Lines of data:
::::::::
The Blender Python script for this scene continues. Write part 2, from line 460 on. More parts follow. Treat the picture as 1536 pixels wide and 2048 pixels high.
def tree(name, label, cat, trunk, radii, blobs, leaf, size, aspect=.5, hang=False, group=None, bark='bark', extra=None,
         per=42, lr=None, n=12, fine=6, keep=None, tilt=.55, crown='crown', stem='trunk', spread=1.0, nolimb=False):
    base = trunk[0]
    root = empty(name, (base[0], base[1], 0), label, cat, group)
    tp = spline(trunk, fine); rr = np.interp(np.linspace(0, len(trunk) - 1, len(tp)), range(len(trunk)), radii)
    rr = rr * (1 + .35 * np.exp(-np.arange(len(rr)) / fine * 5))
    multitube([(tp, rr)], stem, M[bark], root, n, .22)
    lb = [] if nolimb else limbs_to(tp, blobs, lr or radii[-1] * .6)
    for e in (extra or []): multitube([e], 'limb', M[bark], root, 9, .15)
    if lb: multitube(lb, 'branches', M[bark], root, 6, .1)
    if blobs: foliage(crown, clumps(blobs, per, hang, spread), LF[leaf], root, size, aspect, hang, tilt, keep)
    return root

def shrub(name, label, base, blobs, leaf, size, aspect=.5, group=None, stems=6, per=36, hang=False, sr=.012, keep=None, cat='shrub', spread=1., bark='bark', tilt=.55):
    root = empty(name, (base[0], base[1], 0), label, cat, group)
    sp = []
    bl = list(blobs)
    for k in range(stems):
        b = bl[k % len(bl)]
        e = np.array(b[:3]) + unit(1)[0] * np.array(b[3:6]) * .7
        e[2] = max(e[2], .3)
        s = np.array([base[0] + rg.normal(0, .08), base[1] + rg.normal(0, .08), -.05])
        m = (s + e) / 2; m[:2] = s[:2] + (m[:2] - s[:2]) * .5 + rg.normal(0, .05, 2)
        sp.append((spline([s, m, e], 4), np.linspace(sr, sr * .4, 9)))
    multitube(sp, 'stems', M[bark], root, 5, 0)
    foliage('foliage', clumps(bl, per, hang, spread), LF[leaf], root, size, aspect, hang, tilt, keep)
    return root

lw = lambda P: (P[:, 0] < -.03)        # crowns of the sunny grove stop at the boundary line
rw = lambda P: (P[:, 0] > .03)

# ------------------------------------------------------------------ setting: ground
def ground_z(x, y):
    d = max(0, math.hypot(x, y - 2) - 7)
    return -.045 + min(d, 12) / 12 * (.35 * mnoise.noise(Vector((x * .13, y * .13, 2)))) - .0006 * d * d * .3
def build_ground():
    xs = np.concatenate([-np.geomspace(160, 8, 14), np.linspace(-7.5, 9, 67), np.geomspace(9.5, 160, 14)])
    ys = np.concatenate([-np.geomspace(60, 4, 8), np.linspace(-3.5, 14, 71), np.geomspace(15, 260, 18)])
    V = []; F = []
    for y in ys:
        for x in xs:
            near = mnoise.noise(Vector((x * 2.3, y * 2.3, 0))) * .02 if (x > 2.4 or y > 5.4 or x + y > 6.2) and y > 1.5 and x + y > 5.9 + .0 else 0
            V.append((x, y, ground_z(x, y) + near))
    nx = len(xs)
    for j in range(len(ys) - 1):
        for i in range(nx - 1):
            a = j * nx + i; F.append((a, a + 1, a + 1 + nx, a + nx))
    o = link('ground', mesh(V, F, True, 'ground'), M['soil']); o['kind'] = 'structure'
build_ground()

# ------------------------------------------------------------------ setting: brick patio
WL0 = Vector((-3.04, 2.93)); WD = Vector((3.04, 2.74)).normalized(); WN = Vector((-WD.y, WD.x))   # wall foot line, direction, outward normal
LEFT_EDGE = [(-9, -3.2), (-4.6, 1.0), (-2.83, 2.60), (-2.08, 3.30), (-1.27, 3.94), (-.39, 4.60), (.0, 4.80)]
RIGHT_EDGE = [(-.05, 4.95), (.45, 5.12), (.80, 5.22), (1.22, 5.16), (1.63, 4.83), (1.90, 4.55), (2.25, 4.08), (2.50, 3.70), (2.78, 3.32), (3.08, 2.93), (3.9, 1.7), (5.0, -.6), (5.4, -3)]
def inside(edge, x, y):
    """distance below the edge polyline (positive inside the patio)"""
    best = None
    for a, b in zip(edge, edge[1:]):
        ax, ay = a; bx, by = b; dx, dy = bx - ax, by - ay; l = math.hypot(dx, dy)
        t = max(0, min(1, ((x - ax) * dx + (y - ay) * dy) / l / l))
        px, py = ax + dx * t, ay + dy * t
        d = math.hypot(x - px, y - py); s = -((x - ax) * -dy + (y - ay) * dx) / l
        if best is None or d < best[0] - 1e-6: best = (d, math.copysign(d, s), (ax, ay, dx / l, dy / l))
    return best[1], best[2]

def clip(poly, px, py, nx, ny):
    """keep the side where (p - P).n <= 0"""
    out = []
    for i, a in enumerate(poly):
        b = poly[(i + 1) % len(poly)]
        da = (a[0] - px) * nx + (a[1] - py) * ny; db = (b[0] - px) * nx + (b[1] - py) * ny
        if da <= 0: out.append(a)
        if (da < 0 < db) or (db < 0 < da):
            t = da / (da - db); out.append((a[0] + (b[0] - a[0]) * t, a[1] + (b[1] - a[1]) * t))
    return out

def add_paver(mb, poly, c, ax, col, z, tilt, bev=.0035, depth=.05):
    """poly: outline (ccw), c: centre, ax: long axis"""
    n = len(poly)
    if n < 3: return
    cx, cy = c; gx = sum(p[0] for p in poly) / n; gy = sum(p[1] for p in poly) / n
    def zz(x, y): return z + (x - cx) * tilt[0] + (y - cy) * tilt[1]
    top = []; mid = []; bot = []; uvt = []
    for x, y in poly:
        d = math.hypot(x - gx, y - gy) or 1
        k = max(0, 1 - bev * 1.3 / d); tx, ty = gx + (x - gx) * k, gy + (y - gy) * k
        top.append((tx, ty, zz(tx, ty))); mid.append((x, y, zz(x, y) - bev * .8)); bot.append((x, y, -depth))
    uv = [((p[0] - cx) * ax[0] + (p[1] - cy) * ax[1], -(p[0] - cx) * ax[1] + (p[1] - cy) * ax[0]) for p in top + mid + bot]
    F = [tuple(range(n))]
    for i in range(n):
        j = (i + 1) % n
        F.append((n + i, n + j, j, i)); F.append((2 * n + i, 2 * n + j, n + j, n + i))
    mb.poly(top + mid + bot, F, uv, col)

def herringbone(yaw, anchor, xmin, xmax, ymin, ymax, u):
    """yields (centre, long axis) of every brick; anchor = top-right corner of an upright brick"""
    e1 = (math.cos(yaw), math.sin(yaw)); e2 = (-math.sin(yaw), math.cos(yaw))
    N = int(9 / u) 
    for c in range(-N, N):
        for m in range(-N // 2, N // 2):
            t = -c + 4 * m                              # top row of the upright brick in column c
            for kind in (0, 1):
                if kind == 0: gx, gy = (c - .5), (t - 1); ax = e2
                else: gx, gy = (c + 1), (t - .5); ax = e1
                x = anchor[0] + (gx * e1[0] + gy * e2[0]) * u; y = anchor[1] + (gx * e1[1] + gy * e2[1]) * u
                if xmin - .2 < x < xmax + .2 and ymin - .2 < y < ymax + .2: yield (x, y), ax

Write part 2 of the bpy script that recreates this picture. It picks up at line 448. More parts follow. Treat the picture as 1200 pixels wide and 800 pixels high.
::::::::
● **Written instruction**: Reproduce the whole listing word for word.

● **Written response**:
The Blender Python script for this scene continues. Write part 2, from line 460 on. More parts follow. Treat the picture as 1536 pixels wide and 2048 pixels high.
def tree(name, label, cat, trunk, radii, blobs, leaf, size, aspect=.5, hang=False, group=None, bark='bark', extra=None,
         per=42, lr=None, n=12, fine=6, keep=None, tilt=.55, crown='crown', stem='trunk', spread=1.0, nolimb=False):
    base = trunk[0]
    root = empty(name, (base[0], base[1], 0), label, cat, group)
    tp = spline(trunk, fine); rr = np.interp(np.linspace(0, len(trunk) - 1, len(tp)), range(len(trunk)), radii)
    rr = rr * (1 + .35 * np.exp(-np.arange(len(rr)) / fine * 5))
    multitube([(tp, rr)], stem, M[bark], root, n, .22)
    lb = [] if nolimb else limbs_to(tp, blobs, lr or radii[-1] * .6)
    for e in (extra or []): multitube([e], 'limb', M[bark], root, 9, .15)
    if lb: multitube(lb, 'branches', M[bark], root, 6, .1)
    if blobs: foliage(crown, clumps(blobs, per, hang, spread), LF[leaf], root, size, aspect, hang, tilt, keep)
    return root

def shrub(name, label, base, blobs, leaf, size, aspect=.5, group=None, stems=6, per=36, hang=False, sr=.012, keep=None, cat='shrub', spread=1., bark='bark', tilt=.55):
    root = empty(name, (base[0], base[1], 0), label, cat, group)
    sp = []
    bl = list(blobs)
    for k in range(stems):
        b = bl[k % len(bl)]
        e = np.array(b[:3]) + unit(1)[0] * np.array(b[3:6]) * .7
        e[2] = max(e[2], .3)
        s = np.array([base[0] + rg.normal(0, .08), base[1] + rg.normal(0, .08), -.05])
        m = (s + e) / 2; m[:2] = s[:2] + (m[:2] - s[:2]) * .5 + rg.normal(0, .05, 2)
        sp.append((spline([s, m, e], 4), np.linspace(sr, sr * .4, 9)))
    multitube(sp, 'stems', M[bark], root, 5, 0)
    foliage('foliage', clumps(bl, per, hang, spread), LF[leaf], root, size, aspect, hang, tilt, keep)
    return root

lw = lambda P: (P[:, 0] < -.03)        # crowns of the sunny grove stop at the boundary line
rw = lambda P: (P[:, 0] > .03)

# ------------------------------------------------------------------ setting: ground
def ground_z(x, y):
    d = max(0, math.hypot(x, y - 2) - 7)
    return -.045 + min(d, 12) / 12 * (.35 * mnoise.noise(Vector((x * .13, y * .13, 2)))) - .0006 * d * d * .3
def build_ground():
    xs = np.concatenate([-np.geomspace(160, 8, 14), np.linspace(-7.5, 9, 67), np.geomspace(9.5, 160, 14)])
    ys = np.concatenate([-np.geomspace(60, 4, 8), np.linspace(-3.5, 14, 71), np.geomspace(15, 260, 18)])
    V = []; F = []
    for y in ys:
        for x in xs:
            near = mnoise.noise(Vector((x * 2.3, y * 2.3, 0))) * .02 if (x > 2.4 or y > 5.4 or x + y > 6.2) and y > 1.5 and x + y > 5.9 + .0 else 0
            V.append((x, y, ground_z(x, y) + near))
    nx = len(xs)
    for j in range(len(ys) - 1):
        for i in range(nx - 1):
            a = j * nx + i; F.append((a, a + 1, a + 1 + nx, a + nx))
    o = link('ground', mesh(V, F, True, 'ground'), M['soil']); o['kind'] = 'structure'
build_ground()

# ------------------------------------------------------------------ setting: brick patio
WL0 = Vector((-3.04, 2.93)); WD = Vector((3.04, 2.74)).normalized(); WN = Vector((-WD.y, WD.x))   # wall foot line, direction, outward normal
LEFT_EDGE = [(-9, -3.2), (-4.6, 1.0), (-2.83, 2.60), (-2.08, 3.30), (-1.27, 3.94), (-.39, 4.60), (.0, 4.80)]
RIGHT_EDGE = [(-.05, 4.95), (.45, 5.12), (.80, 5.22), (1.22, 5.16), (1.63, 4.83), (1.90, 4.55), (2.25, 4.08), (2.50, 3.70), (2.78, 3.32), (3.08, 2.93), (3.9, 1.7), (5.0, -.6), (5.4, -3)]
def inside(edge, x, y):
    """distance below the edge polyline (positive inside the patio)"""
    best = None
    for a, b in zip(edge, edge[1:]):
        ax, ay = a; bx, by = b; dx, dy = bx - ax, by - ay; l = math.hypot(dx, dy)
        t = max(0, min(1, ((x - ax) * dx + (y - ay) * dy) / l / l))
        px, py = ax + dx * t, ay + dy * t
        d = math.hypot(x - px, y - py); s = -((x - ax) * -dy + (y - ay) * dx) / l
        if best is None or d < best[0] - 1e-6: best = (d, math.copysign(d, s), (ax, ay, dx / l, dy / l))
    return best[1], best[2]

def clip(poly, px, py, nx, ny):
    """keep the side where (p - P).n <= 0"""
    out = []
    for i, a in enumerate(poly):
        b = poly[(i + 1) % len(poly)]
        da = (a[0] - px) * nx + (a[1] - py) * ny; db = (b[0] - px) * nx + (b[1] - py) * ny
        if da <= 0: out.append(a)
        if (da < 0 < db) or (db < 0 < da):
            t = da / (da - db); out.append((a[0] + (b[0] - a[0]) * t, a[1] + (b[1] - a[1]) * t))
    return out

def add_paver(mb, poly, c, ax, col, z, tilt, bev=.0035, depth=.05):
    """poly: outline (ccw), c: centre, ax: long axis"""
    n = len(poly)
    if n < 3: return
    cx, cy = c; gx = sum(p[0] for p in poly) / n; gy = sum(p[1] for p in poly) / n
    def zz(x, y): return z + (x - cx) * tilt[0] + (y - cy) * tilt[1]
    top = []; mid = []; bot = []; uvt = []
    for x, y in poly:
        d = math.hypot(x - gx, y - gy) or 1
        k = max(0, 1 - bev * 1.3 / d); tx, ty = gx + (x - gx) * k, gy + (y - gy) * k
        top.append((tx, ty, zz(tx, ty))); mid.append((x, y, zz(x, y) - bev * .8)); bot.append((x, y, -depth))
    uv = [((p[0] - cx) * ax[0] + (p[1] - cy) * ax[1], -(p[0] - cx) * ax[1] + (p[1] - cy) * ax[0]) for p in top + mid + bot]
    F = [tuple(range(n))]
    for i in range(n):
        j = (i + 1) % n
        F.append((n + i, n + j, j, i)); F.append((2 * n + i, 2 * n + j, n + j, n + i))
    mb.poly(top + mid + bot, F, uv, col)

def herringbone(yaw, anchor, xmin, xmax, ymin, ymax, u):
    """yields (centre, long axis) of every brick; anchor = top-right corner of an upright brick"""
    e1 = (math.cos(yaw), math.sin(yaw)); e2 = (-math.sin(yaw), math.cos(yaw))
    N = int(9 / u) 
    for c in range(-N, N):
        for m in range(-N // 2, N // 2):
            t = -c + 4 * m                              # top row of the upright brick in column c
            for kind in (0, 1):
                if kind == 0: gx, gy = (c - .5), (t - 1); ax = e2
                else: gx, gy = (c + 1), (t - .5); ax = e1
                x = anchor[0] + (gx * e1[0] + gy * e2[0]) * u; y = anchor[1] + (gx * e1[1] + gy * e2[1]) * u
                if xmin - .2 < x < xmax + .2 and ymin - .2 < y < ymax + .2: yield (x, y), ax

Write part 2 of the bpy script that recreates this picture. It picks up at line 448. More parts follow. Treat the picture as 1200 pixels wide and 800 pixels high.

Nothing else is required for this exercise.